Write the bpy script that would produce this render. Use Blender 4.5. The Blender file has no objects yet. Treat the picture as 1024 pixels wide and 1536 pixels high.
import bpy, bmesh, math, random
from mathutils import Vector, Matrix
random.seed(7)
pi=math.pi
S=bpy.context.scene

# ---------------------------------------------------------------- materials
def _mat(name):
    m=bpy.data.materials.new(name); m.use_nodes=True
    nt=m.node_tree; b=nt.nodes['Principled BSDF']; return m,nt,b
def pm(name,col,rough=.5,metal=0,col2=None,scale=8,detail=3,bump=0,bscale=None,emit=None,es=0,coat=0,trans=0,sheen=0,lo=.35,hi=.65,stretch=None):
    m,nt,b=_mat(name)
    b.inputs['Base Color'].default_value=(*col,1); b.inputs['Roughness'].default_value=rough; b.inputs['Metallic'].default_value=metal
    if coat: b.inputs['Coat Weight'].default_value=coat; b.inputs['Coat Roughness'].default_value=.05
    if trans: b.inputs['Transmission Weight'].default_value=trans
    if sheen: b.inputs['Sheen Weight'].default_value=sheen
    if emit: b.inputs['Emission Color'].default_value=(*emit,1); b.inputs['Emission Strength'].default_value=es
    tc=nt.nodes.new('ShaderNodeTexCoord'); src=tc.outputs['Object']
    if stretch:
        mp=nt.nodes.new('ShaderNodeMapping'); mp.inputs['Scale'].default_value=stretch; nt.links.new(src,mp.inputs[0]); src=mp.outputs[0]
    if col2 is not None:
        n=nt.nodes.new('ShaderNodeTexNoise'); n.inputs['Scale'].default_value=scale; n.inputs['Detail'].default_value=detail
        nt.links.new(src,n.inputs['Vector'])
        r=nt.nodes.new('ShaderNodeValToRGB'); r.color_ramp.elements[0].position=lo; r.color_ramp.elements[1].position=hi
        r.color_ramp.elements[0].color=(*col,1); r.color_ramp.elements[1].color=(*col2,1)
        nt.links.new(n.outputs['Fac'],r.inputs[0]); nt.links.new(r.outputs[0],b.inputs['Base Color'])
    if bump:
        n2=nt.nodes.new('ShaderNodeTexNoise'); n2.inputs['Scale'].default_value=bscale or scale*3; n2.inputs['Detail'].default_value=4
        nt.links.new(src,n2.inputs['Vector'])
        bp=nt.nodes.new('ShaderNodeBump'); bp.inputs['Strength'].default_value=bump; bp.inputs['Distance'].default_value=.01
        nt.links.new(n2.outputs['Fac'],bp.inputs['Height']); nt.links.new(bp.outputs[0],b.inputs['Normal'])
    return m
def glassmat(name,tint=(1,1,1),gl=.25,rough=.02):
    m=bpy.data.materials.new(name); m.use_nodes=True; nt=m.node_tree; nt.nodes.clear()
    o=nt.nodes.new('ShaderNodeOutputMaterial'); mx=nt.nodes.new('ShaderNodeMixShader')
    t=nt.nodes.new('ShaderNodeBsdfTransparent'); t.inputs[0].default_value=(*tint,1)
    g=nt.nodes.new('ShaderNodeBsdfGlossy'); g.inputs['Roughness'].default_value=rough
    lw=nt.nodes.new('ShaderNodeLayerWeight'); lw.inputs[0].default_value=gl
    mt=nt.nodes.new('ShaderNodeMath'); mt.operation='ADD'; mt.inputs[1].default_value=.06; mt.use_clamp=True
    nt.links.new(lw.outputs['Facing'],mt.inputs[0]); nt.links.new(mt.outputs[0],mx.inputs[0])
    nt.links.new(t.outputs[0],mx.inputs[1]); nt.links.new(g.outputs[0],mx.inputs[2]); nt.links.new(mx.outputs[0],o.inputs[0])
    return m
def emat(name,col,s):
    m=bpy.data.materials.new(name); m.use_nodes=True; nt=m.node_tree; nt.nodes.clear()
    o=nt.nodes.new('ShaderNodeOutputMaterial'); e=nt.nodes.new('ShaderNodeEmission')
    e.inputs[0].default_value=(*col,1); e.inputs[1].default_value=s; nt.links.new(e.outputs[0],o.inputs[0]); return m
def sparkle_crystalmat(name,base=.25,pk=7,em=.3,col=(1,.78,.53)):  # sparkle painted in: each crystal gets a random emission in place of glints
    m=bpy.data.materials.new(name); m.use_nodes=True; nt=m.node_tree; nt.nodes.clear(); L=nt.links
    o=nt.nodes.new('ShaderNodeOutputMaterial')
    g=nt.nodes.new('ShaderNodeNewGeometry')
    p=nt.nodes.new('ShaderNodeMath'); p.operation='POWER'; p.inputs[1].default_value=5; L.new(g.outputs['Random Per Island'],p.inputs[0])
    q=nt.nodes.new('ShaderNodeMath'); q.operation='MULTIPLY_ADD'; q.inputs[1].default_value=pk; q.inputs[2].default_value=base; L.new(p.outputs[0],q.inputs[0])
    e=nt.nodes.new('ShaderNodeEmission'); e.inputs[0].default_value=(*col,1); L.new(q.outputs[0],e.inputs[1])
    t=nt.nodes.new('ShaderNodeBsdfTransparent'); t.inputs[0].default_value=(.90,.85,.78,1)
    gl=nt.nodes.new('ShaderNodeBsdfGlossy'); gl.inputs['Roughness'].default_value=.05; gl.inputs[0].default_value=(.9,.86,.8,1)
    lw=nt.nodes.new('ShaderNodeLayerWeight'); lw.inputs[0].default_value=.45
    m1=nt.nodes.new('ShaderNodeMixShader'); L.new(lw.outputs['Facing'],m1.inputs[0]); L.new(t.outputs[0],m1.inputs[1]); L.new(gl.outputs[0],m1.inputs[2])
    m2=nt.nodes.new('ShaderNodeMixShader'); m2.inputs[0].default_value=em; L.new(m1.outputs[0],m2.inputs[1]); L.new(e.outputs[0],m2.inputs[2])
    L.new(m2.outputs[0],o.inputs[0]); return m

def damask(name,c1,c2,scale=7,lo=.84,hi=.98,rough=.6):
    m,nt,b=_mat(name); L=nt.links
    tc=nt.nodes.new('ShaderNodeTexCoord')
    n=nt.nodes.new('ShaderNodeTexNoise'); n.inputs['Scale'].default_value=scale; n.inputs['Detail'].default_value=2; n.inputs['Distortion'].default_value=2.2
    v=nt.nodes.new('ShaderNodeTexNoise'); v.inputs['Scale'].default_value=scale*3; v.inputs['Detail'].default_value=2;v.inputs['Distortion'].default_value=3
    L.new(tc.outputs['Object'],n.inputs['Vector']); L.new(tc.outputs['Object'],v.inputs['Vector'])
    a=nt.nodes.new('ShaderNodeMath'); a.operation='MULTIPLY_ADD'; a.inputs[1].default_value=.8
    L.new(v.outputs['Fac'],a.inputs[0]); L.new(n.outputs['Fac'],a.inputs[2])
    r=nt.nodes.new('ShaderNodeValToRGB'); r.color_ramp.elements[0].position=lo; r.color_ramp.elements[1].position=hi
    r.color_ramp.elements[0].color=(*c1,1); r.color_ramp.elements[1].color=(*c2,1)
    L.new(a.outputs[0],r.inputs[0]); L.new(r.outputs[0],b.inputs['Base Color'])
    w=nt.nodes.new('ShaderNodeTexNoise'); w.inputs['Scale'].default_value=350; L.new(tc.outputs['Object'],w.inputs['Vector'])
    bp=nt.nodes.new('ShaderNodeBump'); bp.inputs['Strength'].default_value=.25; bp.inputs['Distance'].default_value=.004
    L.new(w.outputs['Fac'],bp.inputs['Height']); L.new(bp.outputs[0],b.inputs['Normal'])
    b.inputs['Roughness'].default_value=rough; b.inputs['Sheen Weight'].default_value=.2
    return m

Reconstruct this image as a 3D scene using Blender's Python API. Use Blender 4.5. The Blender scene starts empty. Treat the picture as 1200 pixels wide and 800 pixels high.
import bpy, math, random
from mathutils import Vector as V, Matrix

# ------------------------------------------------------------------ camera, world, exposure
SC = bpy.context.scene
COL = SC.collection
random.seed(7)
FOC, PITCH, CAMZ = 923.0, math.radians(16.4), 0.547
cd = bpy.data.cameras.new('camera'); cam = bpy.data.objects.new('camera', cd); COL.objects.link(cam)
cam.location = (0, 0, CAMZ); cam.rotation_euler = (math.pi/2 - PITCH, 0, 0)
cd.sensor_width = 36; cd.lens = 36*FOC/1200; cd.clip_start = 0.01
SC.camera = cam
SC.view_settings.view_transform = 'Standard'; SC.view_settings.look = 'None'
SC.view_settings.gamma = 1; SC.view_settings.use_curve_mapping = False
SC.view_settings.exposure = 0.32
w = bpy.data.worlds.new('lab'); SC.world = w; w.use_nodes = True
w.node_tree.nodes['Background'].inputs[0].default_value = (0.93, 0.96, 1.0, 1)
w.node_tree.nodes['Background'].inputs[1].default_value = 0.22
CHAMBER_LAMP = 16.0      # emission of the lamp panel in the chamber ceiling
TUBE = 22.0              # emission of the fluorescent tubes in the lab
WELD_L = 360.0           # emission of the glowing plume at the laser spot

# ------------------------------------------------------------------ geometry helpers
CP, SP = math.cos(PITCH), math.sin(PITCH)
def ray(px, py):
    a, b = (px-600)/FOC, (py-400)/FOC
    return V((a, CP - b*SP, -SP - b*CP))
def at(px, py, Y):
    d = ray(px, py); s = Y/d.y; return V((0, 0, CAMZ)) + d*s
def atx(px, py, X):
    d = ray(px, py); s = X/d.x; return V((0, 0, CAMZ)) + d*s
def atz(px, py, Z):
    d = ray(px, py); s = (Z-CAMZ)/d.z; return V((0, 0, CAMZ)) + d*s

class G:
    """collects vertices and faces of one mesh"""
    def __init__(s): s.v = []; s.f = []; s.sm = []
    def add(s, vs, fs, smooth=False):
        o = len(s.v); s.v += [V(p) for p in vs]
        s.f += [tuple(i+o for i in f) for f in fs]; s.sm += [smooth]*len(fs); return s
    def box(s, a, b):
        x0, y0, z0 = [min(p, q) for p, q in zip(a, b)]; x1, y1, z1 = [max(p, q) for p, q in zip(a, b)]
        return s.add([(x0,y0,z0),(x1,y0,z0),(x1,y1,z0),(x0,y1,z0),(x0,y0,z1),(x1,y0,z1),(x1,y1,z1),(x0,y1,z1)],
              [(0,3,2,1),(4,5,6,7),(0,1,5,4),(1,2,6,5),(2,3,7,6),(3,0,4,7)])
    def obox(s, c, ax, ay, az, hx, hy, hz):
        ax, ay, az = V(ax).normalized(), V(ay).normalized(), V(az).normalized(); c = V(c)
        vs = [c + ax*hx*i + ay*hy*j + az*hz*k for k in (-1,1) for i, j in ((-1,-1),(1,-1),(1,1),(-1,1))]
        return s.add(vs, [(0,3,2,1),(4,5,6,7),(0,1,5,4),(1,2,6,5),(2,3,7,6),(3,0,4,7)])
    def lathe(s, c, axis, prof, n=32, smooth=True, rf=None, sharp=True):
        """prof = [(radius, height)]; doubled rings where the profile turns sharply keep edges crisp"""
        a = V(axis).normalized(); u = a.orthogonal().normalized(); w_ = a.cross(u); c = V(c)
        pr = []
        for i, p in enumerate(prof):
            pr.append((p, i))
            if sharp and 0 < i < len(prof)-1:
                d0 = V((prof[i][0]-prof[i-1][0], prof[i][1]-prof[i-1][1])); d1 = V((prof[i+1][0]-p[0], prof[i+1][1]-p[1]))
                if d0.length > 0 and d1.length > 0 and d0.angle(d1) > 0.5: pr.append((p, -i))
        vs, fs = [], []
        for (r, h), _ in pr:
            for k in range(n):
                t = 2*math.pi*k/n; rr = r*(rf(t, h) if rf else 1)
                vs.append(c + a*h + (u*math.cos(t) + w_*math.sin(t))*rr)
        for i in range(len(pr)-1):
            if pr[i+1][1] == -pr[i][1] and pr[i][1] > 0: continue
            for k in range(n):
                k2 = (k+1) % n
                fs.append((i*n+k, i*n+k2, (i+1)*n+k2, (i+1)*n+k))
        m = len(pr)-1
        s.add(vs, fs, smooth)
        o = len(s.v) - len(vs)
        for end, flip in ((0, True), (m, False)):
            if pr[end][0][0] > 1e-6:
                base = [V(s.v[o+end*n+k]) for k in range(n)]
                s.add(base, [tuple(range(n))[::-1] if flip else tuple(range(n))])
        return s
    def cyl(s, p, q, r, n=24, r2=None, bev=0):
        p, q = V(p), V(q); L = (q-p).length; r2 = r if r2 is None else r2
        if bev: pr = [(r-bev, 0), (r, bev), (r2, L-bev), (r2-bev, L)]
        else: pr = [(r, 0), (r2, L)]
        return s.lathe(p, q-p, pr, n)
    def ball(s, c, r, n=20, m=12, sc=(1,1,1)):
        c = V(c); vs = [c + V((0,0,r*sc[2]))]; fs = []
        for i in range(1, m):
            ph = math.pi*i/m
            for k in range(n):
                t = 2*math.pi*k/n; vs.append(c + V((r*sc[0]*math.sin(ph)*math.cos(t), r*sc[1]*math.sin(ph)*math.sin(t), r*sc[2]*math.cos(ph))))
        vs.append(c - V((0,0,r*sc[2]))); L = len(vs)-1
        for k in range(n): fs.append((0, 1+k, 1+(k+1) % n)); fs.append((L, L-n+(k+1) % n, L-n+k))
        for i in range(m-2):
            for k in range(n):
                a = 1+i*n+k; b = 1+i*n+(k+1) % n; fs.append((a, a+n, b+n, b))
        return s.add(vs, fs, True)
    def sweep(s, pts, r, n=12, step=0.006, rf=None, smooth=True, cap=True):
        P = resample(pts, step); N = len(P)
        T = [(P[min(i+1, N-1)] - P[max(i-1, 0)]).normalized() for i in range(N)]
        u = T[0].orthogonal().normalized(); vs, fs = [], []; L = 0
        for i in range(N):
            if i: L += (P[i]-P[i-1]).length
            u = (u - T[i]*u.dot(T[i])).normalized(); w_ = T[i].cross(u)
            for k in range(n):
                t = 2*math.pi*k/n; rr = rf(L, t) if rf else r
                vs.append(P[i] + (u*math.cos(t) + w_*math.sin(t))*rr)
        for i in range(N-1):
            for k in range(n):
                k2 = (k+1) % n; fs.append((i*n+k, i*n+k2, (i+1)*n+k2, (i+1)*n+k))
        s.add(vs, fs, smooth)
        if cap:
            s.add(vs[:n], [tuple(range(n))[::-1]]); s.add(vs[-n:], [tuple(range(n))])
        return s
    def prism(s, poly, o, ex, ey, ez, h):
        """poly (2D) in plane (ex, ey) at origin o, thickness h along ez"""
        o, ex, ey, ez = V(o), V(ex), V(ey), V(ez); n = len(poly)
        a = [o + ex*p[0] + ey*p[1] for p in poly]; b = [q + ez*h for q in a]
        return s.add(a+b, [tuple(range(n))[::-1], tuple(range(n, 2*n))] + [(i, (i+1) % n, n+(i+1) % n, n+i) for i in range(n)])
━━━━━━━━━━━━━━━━
Exercise –
Write out exactly, please, the lines beginning at the start of the material and ending with the line that holds "S=bpy.context.scene", both included.

Response –
Write the bpy script that would produce this render. Use Blender 4.5. The Blender file has no objects yet. Treat the picture as 1024 pixels wide and 1536 pixels high.
import bpy, bmesh, math, random
from mathutils import Vector, Matrix
random.seed(7)
pi=math.pi
S=bpy.context.scene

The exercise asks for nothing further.